Business Services Industry
Congress eyes a piece of the rock - bill to charge royalties for mining on federal land
Nation's Business, Oct, 1993 by David Warner
Royal Gold, Inc., a mine-exploration company headquartered in Denver, will spend about $1.5 million over the next year developing gold mines for larger mining companies to excavate, mostly on federal land in the West. Ira new 8 percent gross royalty and new regulations included in legislation supported by Sen. Dale Bumpers, D-Ark. and Rep. Nick Joe Rahall, D-W.Va., are approved, the resulting increases in development costs could force Royal Gold to move overseas, the company says.
"If Bumpers-Rahall were actually passed--and I never like to overstate the case--we most likely would work elsewhere outside the U.S.," says Stanley Dempsey,, chief executive officer of Royal Gold, which has five workers but keeps dozens of others employed through subcontractors.
Analysts for the financial-services company of Salomon Brothers, in New York, agree that the Bumpers-Rahall bill could drive mining companies abroad. "Proposed changes in the law would make it increasingly expensive and cumbersome for mining companies to explore for and develop minerals on federal land," a Salomon Brothers analysis says. "We believe passage of these provisions would accelerate and intensify the companies' shift toward exploring and developing projects elsewhere--a trend that already is well under way."
Hard-rock mining companies pump about $32 billion into the nation's economy and directly employ more than 120,000 workers, according to the U.S. Bureau of Mines. In addition, hard-rock minerals, such as gold, silver, copper, and zinc, are used in a host of products, including electronic equipment.
Mining firms pay millions of dollars yearly in state and federal income taxes. The Arizona copper industry, for example, paid $117 million in state and local taxes in 1992, according to the Western Economic Analysis Center, in Marana, Ariz.
States that could suffer the greatest losses in revenue as a result of the bill are Arizona and 11 other Western states: Alaska, California, Colorado, Idaho, Montana, Nevada, New Mexico, Oregon, Utah, Washington, and Wyoming. Most of the nation's hard-rock minerals are found in these states, and most of the land in these states is owned by the federal government. Nearly 82 percent of Nevada, for example, is federally owned.
The Bumpers-Rahall bill would overhaul the General Mining Law of 1872, which encourages development of hardrock minerals on public lands. The mining industry and the U.S. Chamber of Commerce believe changes are needed in the 1872 law, but they say the Bumpers-Rahall bill, expected to be voted on by the House this fall, goes too far.
The 1872 law allows miners to stake a claim to federal lands containing minerals by paying the federal government a $100 holding fee or performing $100 worth of mining work on the land a year. Claimants may take title to the property five years after staking a claim, when they must prove the minerals are recoverable, file a patent, and pay the federal government $2.50 to $5 an acre, depending on the value of the minerals.

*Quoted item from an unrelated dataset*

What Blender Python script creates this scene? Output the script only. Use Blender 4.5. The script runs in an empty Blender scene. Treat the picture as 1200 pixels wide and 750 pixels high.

The Bumpers-Rahall legislation would impose a new federal permit process, a new federal reclamation standard, an 8 percent gross royalty on income from finished hard-rock mining products, and higher claim fees. It would also end public laud sales to mining companies.
Proponents of the Bupers-Rahall bill say an 8 percent royalty is warranted because the U.S. taxpayers need a fair return from public lands and that mining companies have been "subsidized" far too long.
The mining industry and the U.S. Chamber of Commerce maintain that a bill passed by the Senate earlier this year is a more reasonable approach. That legislation, sponsored by Sen. Larry E. Craig, R-Idaho, would impose a royalty of 2 percent of the net value of minerals-the minerals' value minus costs of extracting, developing, exploring, and processing--and would require companies to pay fair market value for land they buy.
The Clinton administration had yet to take a position on the Bumpers-Rahall or Craig bills in early September, but the president did propose a 12.5 percent royalty on hard-rock mining in the budget package he offered in March.
The royalty provision was dropped after pressure from Western lawmakers.
According to various economic studies, the 8 percent gross royalty proposed by Bumpers and Rahall would likely be economically infeasible for many mining companies. In addition, a 1992 study done by the accounting firm of Coopers & Lybrand and the law firm of Morrison & Foerster for the American Mining Congress concluded that nearly 50,000 mining jobs would be lost by the year 2000 as a result of the Bumpers-Rayhall royalty provision. Indirect job losses could range from 150,000 to 250,000, and the mining industry would suffer an earnings loss of about $1.2 billion, according to the study.
Proponents of the measure say the 8 percent royalty would raise $400 million for the U.S. government. The Coopers & Lybrand study, however, projected that the federal government would actually lose more than $420 million in revenue as a result of the bill. In addition, Coopers & Lybrand said the U.S. economy would lose about $6 billion in output.